William Hood

WILLIAM HOOD is Mildred C. Jay Professor Emeritus of Art History at Oberlin College, Oberlin, Ohio, where he taught courses in Italian Renaissance and Baroque Art, as well as in Spanish Art of the Golden Age, French Art of the Ancien Regime, and general courses in European art history and connoisseurship. In 2008-2010, he was Visiting Professor in Italian Renaissance Art History at Columbia University.

He has served as a Curatorial Consultant for the Cleveland Museum of Art and the Intermuseum Conservation Laboratory. He is a member of the Council for Villa I Tatti, the Harvard University Center for Italian Renaissance Studies in Florence. He is a member of the College Art Association and the Renaissance Society of America.
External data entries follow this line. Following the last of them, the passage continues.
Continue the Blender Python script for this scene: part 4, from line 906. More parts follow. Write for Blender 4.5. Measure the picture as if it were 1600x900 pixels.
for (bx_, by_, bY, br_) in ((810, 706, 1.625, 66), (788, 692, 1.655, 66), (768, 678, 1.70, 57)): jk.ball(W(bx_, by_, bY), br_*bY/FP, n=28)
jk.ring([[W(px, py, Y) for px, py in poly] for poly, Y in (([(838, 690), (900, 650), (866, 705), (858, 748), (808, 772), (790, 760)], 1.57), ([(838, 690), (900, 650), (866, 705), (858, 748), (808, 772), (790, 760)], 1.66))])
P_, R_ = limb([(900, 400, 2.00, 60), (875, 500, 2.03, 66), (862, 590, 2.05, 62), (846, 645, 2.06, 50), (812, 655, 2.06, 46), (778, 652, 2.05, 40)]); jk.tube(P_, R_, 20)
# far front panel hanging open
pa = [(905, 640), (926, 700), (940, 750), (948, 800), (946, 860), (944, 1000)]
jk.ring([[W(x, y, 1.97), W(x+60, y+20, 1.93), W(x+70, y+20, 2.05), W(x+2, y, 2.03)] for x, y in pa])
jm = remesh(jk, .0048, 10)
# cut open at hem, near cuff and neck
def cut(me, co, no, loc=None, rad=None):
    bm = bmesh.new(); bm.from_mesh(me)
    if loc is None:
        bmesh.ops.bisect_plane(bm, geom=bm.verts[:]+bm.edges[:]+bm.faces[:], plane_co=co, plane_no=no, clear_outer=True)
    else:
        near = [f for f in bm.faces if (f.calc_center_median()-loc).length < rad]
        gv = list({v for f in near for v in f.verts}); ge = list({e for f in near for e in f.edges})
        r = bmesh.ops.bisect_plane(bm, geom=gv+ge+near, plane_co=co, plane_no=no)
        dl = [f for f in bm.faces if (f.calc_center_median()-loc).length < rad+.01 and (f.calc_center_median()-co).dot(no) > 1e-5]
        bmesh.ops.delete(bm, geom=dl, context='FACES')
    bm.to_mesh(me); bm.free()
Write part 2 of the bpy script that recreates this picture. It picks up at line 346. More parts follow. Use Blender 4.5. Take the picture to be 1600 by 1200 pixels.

Hood holds the Ph.D. from the Institute of Fine Arts, where he specialized in Italian Renaissance and Baroque Art, 17th- century art in France and Spain, and 18th-century European art more generally. In the 1970s he lived in Rome for an extended period as a Fellow of the American Academy, and returned for several years in the 1980s. As a Fellow of the Harvard University Center for Italian Renaissance Studies at Villa Tatti he resided for several years in Florence during the late 1980s and 1990s. He is the author of Fra Angelico at San Marco and numerous articles on topics of Italian art from 1350 to 1650. He has lectured widely at museums such as the Metropolitan, the National Gallery, the Getty, the Frick Collection, and the Boston Museum of Fine Arts.